_Data_:
- - -

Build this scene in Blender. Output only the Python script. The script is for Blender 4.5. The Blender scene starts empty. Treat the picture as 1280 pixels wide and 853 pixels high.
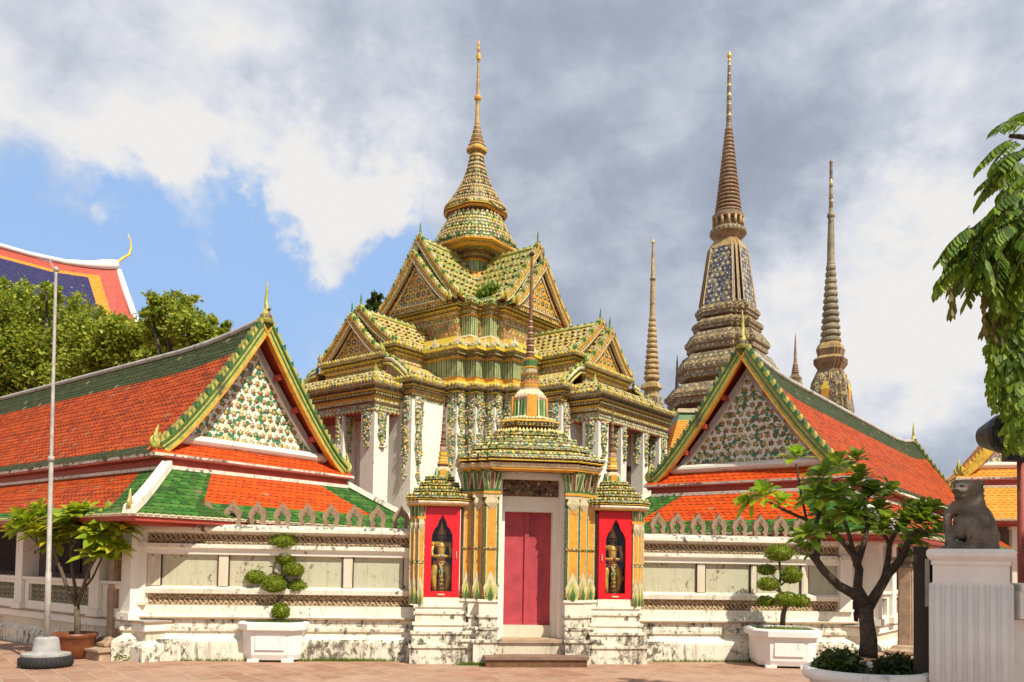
import bpy, math, random
from mathutils import Vector, Matrix
R = math.radians
random.seed(7)
S = bpy.context.scene
C = S.collection
# ------------------------------------------------------------------ camera
H = 1.65
F_PX, YH, ROLL, PITCH = 1029.3, 704.7, R(1.0), R(2.2)
cam = bpy.data.cameras.new('camera'); co = bpy.data.objects.new('camera', cam); C.objects.link(co)
cam.sensor_width = 36; cam.lens = 36 * F_PX / 1280; cam.clip_end = 3000; cam.clip_start = .05
V0 = F_PX * math.tan(PITCH)
PXC, PYC = 640 + V0 * math.sin(ROLL), YH - V0 * math.cos(ROLL)
cam.shift_x = -(PXC - 640) / 1280; cam.shift_y = (PYC - 426.5) / 1280
CM = Matrix.Translation((0, 0, H)) @ Matrix.Rotation(R(90) + PITCH, 4, 'X') @ Matrix.Rotation(ROLL, 4, 'Z')
co.matrix_world = CM
S.camera = co
def P(px, py, Y):
    """world point at depth Y seen at photo pixel (used only to survey real positions)"""
    d = CM.to_3x3() @ Vector(((px - PXC) / F_PX, -(py - PYC) / F_PX, -1))
    k = Y / d.y
    return Vector((d.x * k, Y, H + d.z * k))
def DIR(px, py):
    return (CM.to_3x3() @ Vector(((px - PXC) / F_PX, -(py - PYC) / F_PX, -1))).normalized()
# ------------------------------------------------------------------ light
SUN_EL, SUN_AZ = R(50), (0.64, -0.768)          # horizontal direction towards the sun
w = bpy.data.worlds.new('World'); S.world = w; w.use_nodes = True
sun = bpy.data.lights.new('sun', 'SUN'); so = bpy.data.objects.new('sun', sun); C.objects.link(so)
sun.energy = 5.0; sun.angle = R(.5); sun.color = (1, .94, .80)
sd = Vector((SUN_AZ[0] * math.cos(SUN_EL), SUN_AZ[1] * math.cos(SUN_EL), math.sin(SUN_EL)))
so.rotation_euler = sd.to_track_quat('Z', 'Y').to_euler(); so.location = (0, -10, 60)
S.view_settings.view_transform = 'Standard'; S.view_settings.look = 'None'
S.view_settings.exposure = 0.26; S.view_settings.gamma = 1; S.view_settings.use_curve_mapping = False

# ------------------------------------------------------------------ node helpers
class NT:
    def __init__(s, nt): s.t = nt
    def n(s, typ, ins=None, **at):
        x = s.t.nodes.new(typ)
        for k, v in at.items(): setattr(x, k, v)
        for k, v in (ins or {}).items():
            if isinstance(v, bpy.types.NodeSocket): s.t.links.new(v, x.inputs[k])
            else: x.inputs[k].default_value = v
        return x
    def m(s, op, a, b=None, c=None, clamp=False):
        x = s.t.nodes.new('ShaderNodeMath'); x.operation = op; x.use_clamp = clamp
        for i, v in enumerate((a, b, c)):
            if v is None: continue
            if isinstance(v, bpy.types.NodeSocket): s.t.links.new(v, x.inputs[i])
            else: x.inputs[i].default_value = v
        return x.outputs[0]
    def mr(s, v, a, b, c=0., d=1., smooth=True):
        x = s.n('ShaderNodeMapRange', {0: v, 1: a, 2: b, 3: c, 4: d}); x.interpolation_type = 'SMOOTHSTEP' if smooth else 'LINEAR'
        return x.outputs[0]
    def mix(s, f, a, b, typ='MIX'):
        x = s.t.nodes.new('ShaderNodeMix'); x.data_type = 'RGBA'; x.blend_type = typ
        for i, v in ((0, f), (6, a), (7, b)):
            if isinstance(v, bpy.types.NodeSocket): s.t.links.new(v, x.inputs[i])
            elif i == 0: x.inputs[i].default_value = v
            else: x.inputs[i].default_value = (*v[:3], 1)
        return x.outputs[2]
    def noise(s, vec, sc, det=3, rough=.55, dist=0):
        ins = {'Scale': sc, 'Detail': det, 'Roughness': rough, 'Distortion': dist}
        if vec is not None: ins['Vector'] = vec
        return s.n('ShaderNodeTexNoise', ins).outputs[0]
    def ramp(s, f, stops, const=False):
        x = s.n('ShaderNodeValToRGB', {0: f}); cr = x.color_ramp
        cr.interpolation = 'CONSTANT' if const else 'LINEAR'
        while len(cr.elements) < len(stops): cr.elements.new(.5)
        for e, (p, c) in zip(cr.elements, stops): e.position = p; e.color = (*c[:3], 1)
        return x.outputs[0]
def hexc(h):
    h = h.lstrip('#'); o = []
    for i in (0, 2, 4):
        c = int(h[i:i+2], 16) / 255; o.append(c / 12.92 if c < .04045 else ((c + .055) / 1.055) ** 2.4)
    return tuple(o)
# ------------------------------------------------------------------ world sky with clouds
nt = w.node_tree; nt.nodes.clear(); g = NT(nt)
sky = g.n('ShaderNodeTexSky', sky_type='NISHITA'); sky.sun_disc = False
sky.sun_elevation = SUN_EL; sky.sun_rotation = math.atan2(SUN_AZ[0], SUN_AZ[1])
sky.air_density = 1.0; sky.dust_density = .6
tc = g.n('ShaderNodeTexCoord').outputs['Generated']
wc_ = g.n('ShaderNodeTexNoise', {'Vector': tc, 'Scale': 4.5, 'Detail': 6, 'Roughness': .6}).outputs['Color']
wo_ = g.n('ShaderNodeVectorMath', {0: g.n('ShaderNodeVectorMath', {0: wc_, 1: (.5, .5, .5)}, operation='SUBTRACT').outputs[0], 3: .42}, operation='SCALE').outputs[0]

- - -

_Instruction_: Leave out the pictures, then repeat the listing above exactly from its first line to the line with "S.view_settings.exposure = 0.26;", inclusive.

_Written reply_:
Build this scene in Blender. Output only the Python script. The script is for Blender 4.5. The Blender scene starts empty. Treat the picture as 1280 pixels wide and 853 pixels high.
import bpy, math, random
from mathutils import Vector, Matrix
R = math.radians
random.seed(7)
S = bpy.context.scene
C = S.collection
# ------------------------------------------------------------------ camera
H = 1.65
F_PX, YH, ROLL, PITCH = 1029.3, 704.7, R(1.0), R(2.2)
cam = bpy.data.cameras.new('camera'); co = bpy.data.objects.new('camera', cam); C.objects.link(co)
cam.sensor_width = 36; cam.lens = 36 * F_PX / 1280; cam.clip_end = 3000; cam.clip_start = .05
V0 = F_PX * math.tan(PITCH)
PXC, PYC = 640 + V0 * math.sin(ROLL), YH - V0 * math.cos(ROLL)
cam.shift_x = -(PXC - 640) / 1280; cam.shift_y = (PYC - 426.5) / 1280
CM = Matrix.Translation((0, 0, H)) @ Matrix.Rotation(R(90) + PITCH, 4, 'X') @ Matrix.Rotation(ROLL, 4, 'Z')
co.matrix_world = CM
S.camera = co
def P(px, py, Y):
    """world point at depth Y seen at photo pixel (used only to survey real positions)"""
    d = CM.to_3x3() @ Vector(((px - PXC) / F_PX, -(py - PYC) / F_PX, -1))
    k = Y / d.y
    return Vector((d.x * k, Y, H + d.z * k))
def DIR(px, py):
    return (CM.to_3x3() @ Vector(((px - PXC) / F_PX, -(py - PYC) / F_PX, -1))).normalized()
# ------------------------------------------------------------------ light
SUN_EL, SUN_AZ = R(50), (0.64, -0.768)          # horizontal direction towards the sun
w = bpy.data.worlds.new('World'); S.world = w; w.use_nodes = True
sun = bpy.data.lights.new('sun', 'SUN'); so = bpy.data.objects.new('sun', sun); C.objects.link(so)
sun.energy = 5.0; sun.angle = R(.5); sun.color = (1, .94, .80)
sd = Vector((SUN_AZ[0] * math.cos(SUN_EL), SUN_AZ[1] * math.cos(SUN_EL), math.sin(SUN_EL)))
so.rotation_euler = sd.to_track_quat('Z', 'Y').to_euler(); so.location = (0, -10, 60)
S.view_settings.view_transform = 'Standard'; S.view_settings.look = 'None'
S.view_settings.exposure = 0.26; S.view_settings.gamma = 1; S.view_settings.use_curve_mapping = False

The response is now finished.